The experiment was even more unusual because it was conducted inside a scanner - the drinks were sipped via a network of plastic tubes - that allowed the scientists to see how the subjects' brains responded to each wine. When subjects were told they were getting a more expensive wine, they observed more activity in a part of the brain known to be involved in our experience of pleasure.

What they saw was the power of expectations. People expect expensive wines to taste better, and then their brains literally make it so. Wine lovers shouldn't feel singled out: Antonio Rangel, the Caltech neuroeconomist who led the study, insists that he could have used a variety of items to get similar results, from bottled water to modern art. . .

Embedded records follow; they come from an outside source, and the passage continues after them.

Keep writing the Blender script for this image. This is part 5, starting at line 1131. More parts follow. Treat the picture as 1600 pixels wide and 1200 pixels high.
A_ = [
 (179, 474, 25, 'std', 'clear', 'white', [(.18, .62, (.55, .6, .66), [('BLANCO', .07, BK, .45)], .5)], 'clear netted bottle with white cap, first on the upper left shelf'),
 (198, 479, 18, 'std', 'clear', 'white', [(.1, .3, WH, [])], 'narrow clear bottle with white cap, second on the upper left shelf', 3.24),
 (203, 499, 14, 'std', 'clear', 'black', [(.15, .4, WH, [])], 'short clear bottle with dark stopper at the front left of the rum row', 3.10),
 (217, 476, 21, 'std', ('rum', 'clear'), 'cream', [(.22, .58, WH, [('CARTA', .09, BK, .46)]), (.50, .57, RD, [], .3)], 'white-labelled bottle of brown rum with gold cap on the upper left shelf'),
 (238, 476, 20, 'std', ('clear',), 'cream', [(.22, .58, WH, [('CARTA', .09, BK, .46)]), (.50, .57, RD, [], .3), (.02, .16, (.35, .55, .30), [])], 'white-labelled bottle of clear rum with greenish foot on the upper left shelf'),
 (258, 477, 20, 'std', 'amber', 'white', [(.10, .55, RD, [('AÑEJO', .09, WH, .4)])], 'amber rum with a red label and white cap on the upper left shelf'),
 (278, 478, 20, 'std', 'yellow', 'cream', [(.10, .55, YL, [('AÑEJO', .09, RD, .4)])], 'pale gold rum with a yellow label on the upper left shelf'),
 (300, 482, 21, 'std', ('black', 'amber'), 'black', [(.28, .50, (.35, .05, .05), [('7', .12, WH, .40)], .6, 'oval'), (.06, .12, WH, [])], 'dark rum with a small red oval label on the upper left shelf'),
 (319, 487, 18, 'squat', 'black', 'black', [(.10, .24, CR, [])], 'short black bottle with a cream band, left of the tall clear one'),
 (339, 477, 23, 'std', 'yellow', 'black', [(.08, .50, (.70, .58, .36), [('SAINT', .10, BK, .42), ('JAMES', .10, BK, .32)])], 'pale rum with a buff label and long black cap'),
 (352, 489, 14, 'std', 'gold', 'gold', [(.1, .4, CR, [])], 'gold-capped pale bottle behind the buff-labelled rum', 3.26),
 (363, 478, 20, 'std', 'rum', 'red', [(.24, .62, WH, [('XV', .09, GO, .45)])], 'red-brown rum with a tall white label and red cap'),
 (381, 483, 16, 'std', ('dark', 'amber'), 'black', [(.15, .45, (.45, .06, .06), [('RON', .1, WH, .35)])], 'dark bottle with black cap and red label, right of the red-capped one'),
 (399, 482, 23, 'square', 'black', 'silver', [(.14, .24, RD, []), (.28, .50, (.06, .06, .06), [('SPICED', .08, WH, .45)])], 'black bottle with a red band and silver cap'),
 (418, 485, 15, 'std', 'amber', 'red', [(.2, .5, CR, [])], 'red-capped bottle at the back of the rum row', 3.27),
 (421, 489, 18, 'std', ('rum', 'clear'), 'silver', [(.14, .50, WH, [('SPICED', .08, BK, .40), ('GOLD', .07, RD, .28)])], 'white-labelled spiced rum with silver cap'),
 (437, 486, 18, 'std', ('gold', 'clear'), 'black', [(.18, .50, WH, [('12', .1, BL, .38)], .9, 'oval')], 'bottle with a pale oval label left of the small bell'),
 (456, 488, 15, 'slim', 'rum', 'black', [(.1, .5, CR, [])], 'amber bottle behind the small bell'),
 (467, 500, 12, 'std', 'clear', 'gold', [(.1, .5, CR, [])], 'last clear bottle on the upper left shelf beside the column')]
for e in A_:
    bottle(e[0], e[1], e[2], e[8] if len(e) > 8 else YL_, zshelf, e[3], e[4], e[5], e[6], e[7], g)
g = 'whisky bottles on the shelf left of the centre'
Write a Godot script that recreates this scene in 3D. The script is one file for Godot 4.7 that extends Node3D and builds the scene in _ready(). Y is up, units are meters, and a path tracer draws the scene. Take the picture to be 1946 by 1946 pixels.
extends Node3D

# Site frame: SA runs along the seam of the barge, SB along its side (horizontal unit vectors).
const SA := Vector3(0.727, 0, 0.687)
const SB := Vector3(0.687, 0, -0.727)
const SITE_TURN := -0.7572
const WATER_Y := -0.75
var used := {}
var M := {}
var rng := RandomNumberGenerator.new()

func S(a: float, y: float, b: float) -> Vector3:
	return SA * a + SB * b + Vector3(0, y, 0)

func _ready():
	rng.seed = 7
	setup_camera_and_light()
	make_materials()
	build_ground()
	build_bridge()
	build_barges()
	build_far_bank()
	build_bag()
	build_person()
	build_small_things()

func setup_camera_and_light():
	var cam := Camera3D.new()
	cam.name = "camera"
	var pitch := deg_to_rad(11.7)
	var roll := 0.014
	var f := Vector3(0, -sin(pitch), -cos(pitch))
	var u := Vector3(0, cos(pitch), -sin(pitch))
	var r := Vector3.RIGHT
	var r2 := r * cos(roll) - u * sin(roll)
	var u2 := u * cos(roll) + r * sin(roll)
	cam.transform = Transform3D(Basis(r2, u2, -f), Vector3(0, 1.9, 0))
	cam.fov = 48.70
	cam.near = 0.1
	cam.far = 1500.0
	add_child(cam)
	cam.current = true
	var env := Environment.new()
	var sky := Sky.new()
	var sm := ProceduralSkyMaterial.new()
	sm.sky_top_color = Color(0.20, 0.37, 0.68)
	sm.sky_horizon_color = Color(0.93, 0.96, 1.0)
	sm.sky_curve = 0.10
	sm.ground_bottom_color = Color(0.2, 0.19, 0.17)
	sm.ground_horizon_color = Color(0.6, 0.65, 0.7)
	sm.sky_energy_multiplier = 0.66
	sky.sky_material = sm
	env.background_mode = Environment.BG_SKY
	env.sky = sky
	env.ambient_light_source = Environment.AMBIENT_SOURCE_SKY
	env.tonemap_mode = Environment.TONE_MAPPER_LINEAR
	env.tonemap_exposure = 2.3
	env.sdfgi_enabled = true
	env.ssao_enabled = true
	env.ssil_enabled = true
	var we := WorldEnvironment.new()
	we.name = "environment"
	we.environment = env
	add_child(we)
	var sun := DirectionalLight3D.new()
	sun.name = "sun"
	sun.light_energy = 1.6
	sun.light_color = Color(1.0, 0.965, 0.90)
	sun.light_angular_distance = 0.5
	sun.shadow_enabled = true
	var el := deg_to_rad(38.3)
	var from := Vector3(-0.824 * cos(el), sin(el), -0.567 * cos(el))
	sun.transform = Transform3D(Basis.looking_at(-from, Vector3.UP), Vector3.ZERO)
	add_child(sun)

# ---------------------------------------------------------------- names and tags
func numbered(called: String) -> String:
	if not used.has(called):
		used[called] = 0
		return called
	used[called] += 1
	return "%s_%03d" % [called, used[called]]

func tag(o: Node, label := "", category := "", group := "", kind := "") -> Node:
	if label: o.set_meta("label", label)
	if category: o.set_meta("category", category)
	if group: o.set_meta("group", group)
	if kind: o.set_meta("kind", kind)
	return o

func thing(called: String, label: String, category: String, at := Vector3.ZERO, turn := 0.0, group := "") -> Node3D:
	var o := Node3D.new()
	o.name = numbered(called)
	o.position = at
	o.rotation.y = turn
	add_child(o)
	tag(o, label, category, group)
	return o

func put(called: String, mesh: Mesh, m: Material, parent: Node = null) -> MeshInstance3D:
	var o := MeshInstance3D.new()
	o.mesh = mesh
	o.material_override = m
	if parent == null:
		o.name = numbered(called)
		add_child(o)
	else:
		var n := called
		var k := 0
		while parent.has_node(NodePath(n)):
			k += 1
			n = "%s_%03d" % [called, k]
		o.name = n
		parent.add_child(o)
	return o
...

Expectations can even play havoc with experts. A few years ago, Frederic Brochet, a cognitive psychologist at the University of Bordeaux, conducted a rather mischievous experiment. He invited 54 experienced wine tasters to give their impressions of a red wine and a white wine. Not surprisingly, the experts described the wines with the standard set of adjectives: the red wine was "jammy" and full of "crushed red fruit." The white wine, meanwhile, tasted of lemon, peaches, and honey. The next day, Brochet invited the wine experts back for another tasting. This time, however, he dyed the white wine with red food coloring, so that it looked as if they were tasting two red wines. The trick worked. The experts described the dyed white wine with the language typically used to describe red wines. The peaches and honey tasted like black currants.

According to Brochet, the lesson of his experiment is that our experience is the end result of an elaborate interpretive process, in which the brain parses our sensations based upon our expectations. If we think a wine is red, or that a certain brand is better, then we will interpret our senses to preserve that belief. Such distortions are a fundamental feature of the brain.